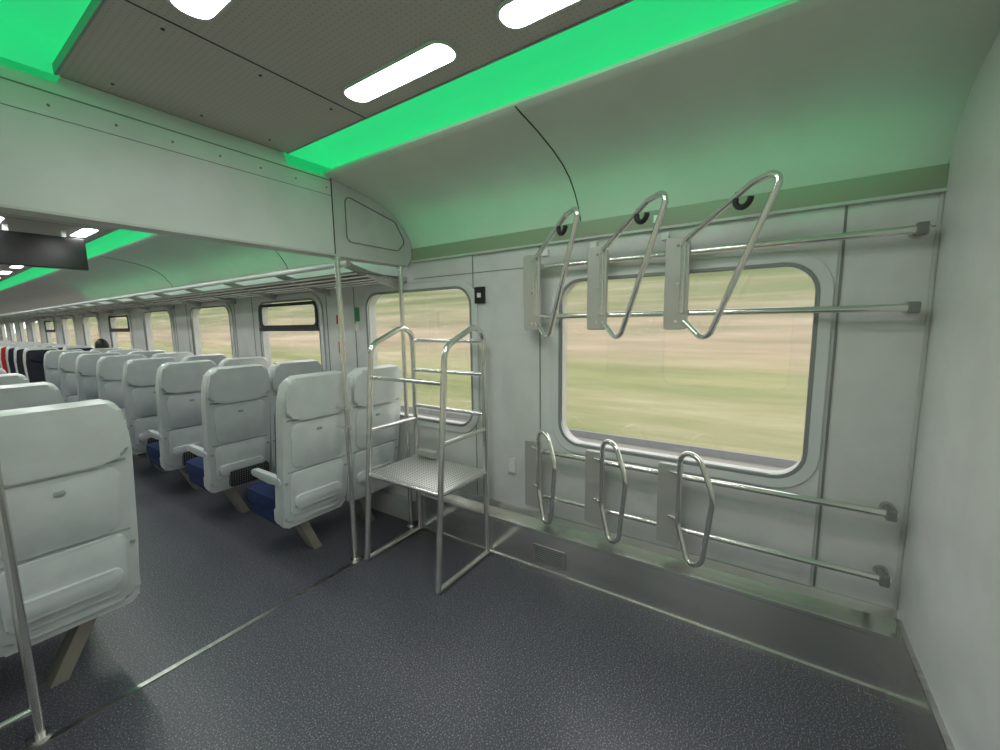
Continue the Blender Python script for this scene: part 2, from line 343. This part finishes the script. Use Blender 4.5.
# ---------------- seats
def ext(bm,pts,d0,d1,mi,Mx,bev=.012,seg=2):
    a=[bm.verts.new(Mx@Vector((x,d0,h))) for x,h in pts];c=[bm.verts.new(Mx@Vector((x,d1,h))) for x,h in pts]
    n=len(pts);F=[bm.faces.new(a),bm.faces.new(c[::-1])]
    for i in range(n): F.append(bm.faces.new((a[i],a[(i+1)%n],c[(i+1)%n],c[i])))
    for f in F:f.material_index=mi
    if bev:
        ed=list(F[0].edges)+list(F[1].edges)
        r=bmesh.ops.bevel(bm,geom=ed,offset=bev,segments=seg,affect='EDGES',profile=.5)
        for f in r['faces']: f.material_index=mi
def fil2(pts,r,n=5): return [(q.x,q.y) for q in fillet([(x,y,0) for x,y in pts],r,True,n)]
def seat_mesh(name,fab,sg=1,net=True):
    bm=bmesh.new()
    lean=math.atan2(.13,.94)
    Mx=Matrix.Translation((0,.10,.33))@Matrix.Rotation(lean,4,'X')
    out=fil2([(-.225,0),(.225,0),(.236,.30),(.240,.74),(.232,.84),(.208,.965),(-.208,.965),(-.232,.84),(-.240,.74),(-.236,.30)],.06)
    ext(bm,out,-.040,.040,0,Mx,.018)
    cap=fil2([(-.225,.735),(-.12,.705),(.12,.705),(.225,.735),(.229,.83),(.202,.978),(-.202,.978),(-.229,.83)],.045)
    ext(bm,cap,-.066,.02,0,Mx,.022,3)
    ext(bm,fil2([(-.215,.70),(.215,.70),(.215,.712),(-.215,.712)],.004),-.043,-.02,1,Mx,0)
    ext(bm,fil2([(-.175,.375),(.175,.375),(.195,.685),(-.195,.685)],.05),-.050,-.02,0,Mx,.010)
    ext(bm,fil2([(-.19,.05),(.19,.05),(.195,.35),(-.195,.35)],.04),-.048,-.02,0,Mx,.010)
    ext(bm,fil2([(-.21,.356),(.21,.356),(.21,.366),(-.21,.366)],.003),-.0425,-.02,1,Mx,0)
    ext(bm,fil2([(-.165,.10),(.165,.10),(.17,.19),(-.17,.19)],.03),-.066,-.02,0,Mx,.014)
    ext(bm,fil2([(-.018,.61),(.018,.61),(.018,.628),(-.018,.628)],.006),-.057,-.02,1,Mx,.003)
    ext(bm,fil2([(-.228,-.04),(.228,-.04),(.232,.10),(-.232,.10)],.03),-.025,.085,0,Mx,.015)
    if net: ext(bm,fil2([(-.10,-.01),(.205,-.01),(.205,.13),(-.10,.13)],.02),-.075,-.03,3,Mx,.006)
    for sx in(-1,1):
        ext(bm,[(sx*.215+.010*math.cos(a),.29+.010*math.sin(a)) for a in [i*math.pi/5 for i in range(10)]],-.045,.02,1,Mx,0)
    ext(bm,fil2([(-.21,.08),(.21,.08),(.22,.70),(.19,.93),(-.19,.93),(-.22,.70)],.05),.02,.090,2,Mx,.025,3)
    ext(bm,fil2([(-.17,.73),(.17,.73),(.16,.90),(-.16,.90)],.04),.07,.12,2,Mx,.022,3)
    Mz=Matrix(((1,0,0,0),(0,0,1,0),(0,1,0,0),(0,0,0,1)))
    ext(bm,fil2([(-.22,.13),(.22,.13),(.22,.60),(-.22,.60)],.05),.37,.47,2,Mz,.03,3)
    ext(bm,fil2([(-.225,.10),(.225,.10),(.21,.57),(-.21,.57)],.04),.30,.385,2,Mz,.012)
    My=Matrix(((0,1,0,0),(1,0,0,0),(0,0,1,0),(0,0,0,1)))
    for sx in(-.222,.222):
        ext(bm,fil2([(.05,.60),(.06,.645),(.40,.645),(.43,.63),(.42,.60),(.20,.585)],.012),sx-.018,sx+.018,0,My,.008)
        ext(bm,fil2([(.06,.36),(.16,.36),(.13,.61),(.05,.61)],.01),sx-.010,sx+.010,0,My,.004)
    tp=[(-.11*sg,.14,.31),(-.11*sg,.24,.31),(-.05*sg,.24,.31),(-.05*sg,.14,.31)]
    bt=[(.03*sg,.18,.0),(.03*sg,.28,.0),(.09*sg,.28,.0),(.09*sg,.18,.0)]
    va=[bm.verts.new(v) for v in tp];vb=[bm.verts.new(v) for v in bt]
    FF=[bm.faces.new(va),bm.faces.new(vb[::-1])]+[bm.faces.new((va[i],va[i-1],vb[i-1],vb[i])) for i in range(4)]
    for f in FF:f.material_index=4
    bmesh.ops.recalc_face_normals(bm,faces=bm.faces[:])
    me=D.meshes.new(name);bm.to_mesh(me);bm.free()
    for m in('shell','shell2',fab,'net','leg'): me.materials.append(M[m])
    for f in me.polygons:f.use_smooth=True
    try: me.set_sharp_from_angle(angle=math.radians(35))
    except Exception: pass
    return me
s_first={1:seat_mesh('seat_a','fabric',1,False),-1:seat_mesh('seat_b','fabric',-1,False)}
s_norm={1:seat_mesh('seat_c','fabric',1,True),-1:seat_mesh('seat_d','fabric',-1,False)}
sd=seat_mesh('seat_dark','fabdark',1,False);sr=seat_mesh('seat_red','red',1,False)
def put(me,x,y,flip=False):
    o=link(D.objects.new('passenger_seat',me));o.location=(x,y,0)
    if flip:o.rotation_euler=(0,0,math.pi)
SX=(1.525,2.005,.325,-.17)
rows=[2.50,3.58]+[4.53+.93*i for i in range(6)]
for r_i,y in enumerate(rows):
    for x in SX:
        sg=1 if x>1 else -1
        yy=2.44 if (x<1 and r_i==0) else y
        put((s_first if r_i==0 else s_norm)[sg],x,yy)
y=rows[-1]+1.7;i=0
while y<YF-1:
    for x in SX:
        put(sr if (i==3 and x==SX[0]) or (i==1 and x==SX[2]) else sd,x,y,True)
    y+=.93;i+=1
# ---------------- seated passenger
def skin_obj(name,verts,edges,radii,m,p,sub=2):
    me=D.meshes.new(name);me.from_pydata([Vector(v) for v in verts],edges,[]);me.materials.append(m)
    o=par(link(D.objects.new(name,me)),p);sk=o.modifiers.new('skin','SKIN')
    for i,r in enumerate(radii):
        rr=r if isinstance(r,tuple) else (r,r);me.skin_vertices[0].data[i].radius=rr
        me.skin_vertices[0].data[i].use_root=(i==0)
    sk.use_smooth_shade=True;s=o.modifiers.new('sub','SUBSURF');s.levels=sub;s.render_levels=sub;return o
skinm=mat('skin_tone',(.45,.27,.19),.55);hair=noisy('black_hair',(.008,.007,.006),(.02,.016,.012),60,.5);jk=mat('dark_jacket',(.02,.022,.03),.8);eye=mat('eye_white',(.7,.7,.7),.3)
pe=empty('seated_passenger');px,py=SX[1],rows[7]
def V(x,y,z): return (px+x,py+y,z)
vs=[V(0,.27,.56),V(0,.25,.75),V(0,.22,.98),V(0,.215,1.12),V(-.17,.22,1.05),V(.17,.22,1.05),V(-.19,.28,.80),V(.19,.28,.80),V(-.15,.45,.66),V(.15,.45,.66),
    V(-.10,.30,.55),V(.10,.30,.55),V(-.11,.66,.53),V(.11,.66,.53),V(-.11,.68,.12),V(.11,.68,.12),V(-.11,.80,.05),V(.11,.80,.05)]
es=[(0,1),(1,2),(2,3),(2,4),(2,5),(4,6),(5,7),(6,8),(7,9),(0,10),(0,11),(10,12),(11,13),(12,14),(13,15),(14,16),(15,17)]
ra=[(.14,.10),(.13,.095),(.15,.095),.055,.06,.06,.045,.045,.034,.034,.085,.085,.06,.06,.042,.042,.035,.035]
skin_obj('clothed_body',vs,es,ra,jk,pe)
bm=bmesh.new();bmesh.ops.create_uvsphere(bm,u_segments=24,v_segments=18,radius=1)
for v in bm.verts:
    x,y_,z=v.co
    w=.078*(1-.22*max(0,-z));d=.098
    v.co=Vector((x*w,y_*d+(.012 if z<0 and y_>0 else 0),z*.118))
    if abs(x)<.2 and y_>.85 and -.35<z<.05: v.co.y+=.02
M['_skin']=skinm;M['_hair']=hair;M['_eye']=eye
h=meshobj('head',bm,['_skin'],pe,True);h.location=V(0,.235,1.315)
bm=bmesh.new();bmesh.ops.create_uvsphere(bm,u_segments=24,v_segments=18,radius=1)
for v in bm.verts:
    x,y_,z=v.co
    lim=.05 if y_<.3 else .55
    if y_<-.1: lim=-.55
    zz=max(z,lim)
    v.co=Vector((x*.087,y_*.107-.006,zz*.130))
hh=meshobj('hair',bm,['_hair'],pe,True);hh.location=V(0,.232,1.325)
for sx in(-1,1):
    bm=bmesh.new();bmesh.ops.create_uvsphere(bm,u_segments=10,v_segments=8,radius=.012);q=meshobj('eye',bm,['_eye'],pe,True);q.location=V(sx*.03,.322,1.325)
    bm=bmesh.new();bmesh.ops.create_uvsphere(bm,u_segments=10,v_segments=8,radius=.03);q=meshobj('ear',bm,['_skin'],pe,True);q.location=V(sx*.078,.23,1.31);q.scale=(.35,.6,1)
    hv=[V(sx*.15,.47,.655),V(sx*.14,.53,.635)];he=[(0,1)];hr=[.026,(.036,.018)]
    for f_i in range(4):
        b0=len(hv);ox=(f_i-1.5)*.019;ln=[.062,.072,.068,.052][f_i]
        hv+= [V(sx*.14+ox,.56,.632),V(sx*.14+ox,.56+ln*.5,.622),V(sx*.14+ox,.56+ln,.604)];he+=[(1,b0),(b0,b0+1),(b0+1,b0+2)];hr+=[.010,.009,.007]
    b0=len(hv);hv+=[V(sx*.14-sx*.04,.51,.63),V(sx*.14-sx*.055,.545,.618)];he+=[(0,b0),(b0,b0+1)];hr+=[.011,.009]
    skin_obj('hand',hv,he,hr,skinm,pe,1)
tube('mouth',[V(-.022,.325,1.262),V(0,.333,1.261),V(.022,.325,1.262)],.004,'redsign',pe)
# ---------------- outside
hm=D.materials.new('blurred_hillside');hm.use_nodes=True;nt=hm.node_tree;N=nt.nodes;L=nt.links;b=N['Principled BSDF'];b.inputs['Roughness'].default_value=1;b.inputs['Specular IOR Level'].default_value=0
tc=N.new('ShaderNodeTexCoord');mp=N.new('ShaderNodeMapping');mp.inputs['Scale'].default_value=(.5,.07,1.5);L.new(tc.outputs['Object'],mp.inputs['Vector'])
n1=N.new('ShaderNodeTexNoise');n1.inputs['Scale'].default_value=1.5;n1.inputs['Detail'].default_value=7;n1.inputs['Roughness'].default_value=.62;L.new(mp.outputs[0],n1.inputs['Vector'])
r=N.new('ShaderNodeValToRGB');el=r.color_ramp.elements
el[0].position=.36;el[0].color=(.09,.11,.05,1);el[1].position=.68;el[1].color=(.58,.51,.40,1)
q=el.new(.46);q.color=(.20,.22,.12,1);q=el.new(.56);q.color=(.36,.30,.21,1)
L.new(n1.outputs['Fac'],r.inputs['Fac'])
sx=N.new('ShaderNodeSeparateXYZ');L.new(tc.outputs['Object'],sx.inputs[0])
r2=N.new('ShaderNodeValToRGB');e2=r2.color_ramp.elements;e2[0].position=0;e2[0].color=(.29,.31,.15,1);e2[1].position=1;e2[1].color=(.19,.23,.12,1)
q=e2.new(.22);q.color=(.35,.36,.18,1);q=e2.new(.36);q.color=(.46,.36,.27,1);q=e2.new(.56);q.color=(.40,.34,.25,1);q=e2.new(.72);q.color=(.25,.28,.16,1)
mr=N.new('ShaderNodeMapRange');mr.inputs['From Min'].default_value=-1.2;mr.inputs['From Max'].default_value=4;L.new(sx.outputs['Z'],mr.inputs['Value']);L.new(mr.outputs[0],r2.inputs['Fac'])
mx=N.new('ShaderNodeMix');mx.data_type='RGBA';mx.inputs[0].default_value=.58;L.new(r.outputs['Color'],mx.inputs[6]);L.new(r2.outputs['Color'],mx.inputs[7]);L.new(mx.outputs[2],b.inputs['Base Color'])
M['hill']=hm;M['ballast']=noisy('ballast',(.20,.19,.17),(.32,.30,.27),1.5,1,stretch=(1,.05,1))
for s in(1,-1):
    bm=bmesh.new();pf=[(2.6,-1.3),(6,-1.28),(10.5,-1.27),(12,-.6),(15,1.2),(19,4),(26,9),(40,16)]
    ya,yb=-70,130;rowsv=[[bm.verts.new(((x if s==1 else 1.8-x),yv,z)) for x,z in pf] for yv in(ya,0,40,yb)]
    for j in range(3):
        for i in range(len(pf)-1): bm.faces.new((rowsv[j][i],rowsv[j+1][i],rowsv[j+1][i+1],rowsv[j][i+1]))
    meshobj('hillside',bm,['hill'])
e=empty('railway_track')
box('track_ballast',(7.2,-70,-1.25),(9.6,130,-1.16),'ballast',e)
for x in(7.7,9.15): box('rail',(x-.035,-70,-1.16),(x+.035,130,-1.0),'gasket',e)
# ---------------- world, sun
w=D.worlds.new('World');C.scene.world=w;w.use_nodes=True;bg=w.node_tree.nodes['Background'];bg.inputs[0].default_value=(.95,.96,1,1);bg.inputs[1].default_value=2.3
# ---------------- camera
R=[[0.55559,-0.11081,0.82404],[-0.83133,-0.05677,0.55287],[-0.01448,-0.99222,-0.12366]]
cam=link(D.objects.new('camera',D.cameras.new('camera')))
cam.matrix_world=Matrix(((R[0][0],-R[0][1],-R[0][2],0),(R[1][0],-R[1][1],-R[1][2],0),(R[2][0],-R[2][1],-R[2][2],1.6),(0,0,0,1)))
cam.data.sensor_fit='HORIZONTAL';cam.data.sensor_width=36;cam.data.lens=14.724;cam.data.clip_start=.02;cam.data.clip_end=300
C.scene.camera=cam
C.scene.view_settings.view_transform='Standard'
C.scene.view_settings.look='None'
------------------------------
EXERCISE
Pull every line containing "scene" from the data.

RESULT OF THE EXERCISE
Continue the Blender Python script for this scene: part 2, from line 343. This part finishes the script. Use Blender 4.5.
w=D.worlds.new('World');C.scene.world=w;w.use_nodes=True;bg=w.node_tree.nodes['Background'];bg.inputs[0].default_value=(.95,.96,1,1);bg.inputs[1].default_value=2.3
C.scene.camera=cam
C.scene.view_settings.view_transform='Standard'
C.scene.view_settings.look='None'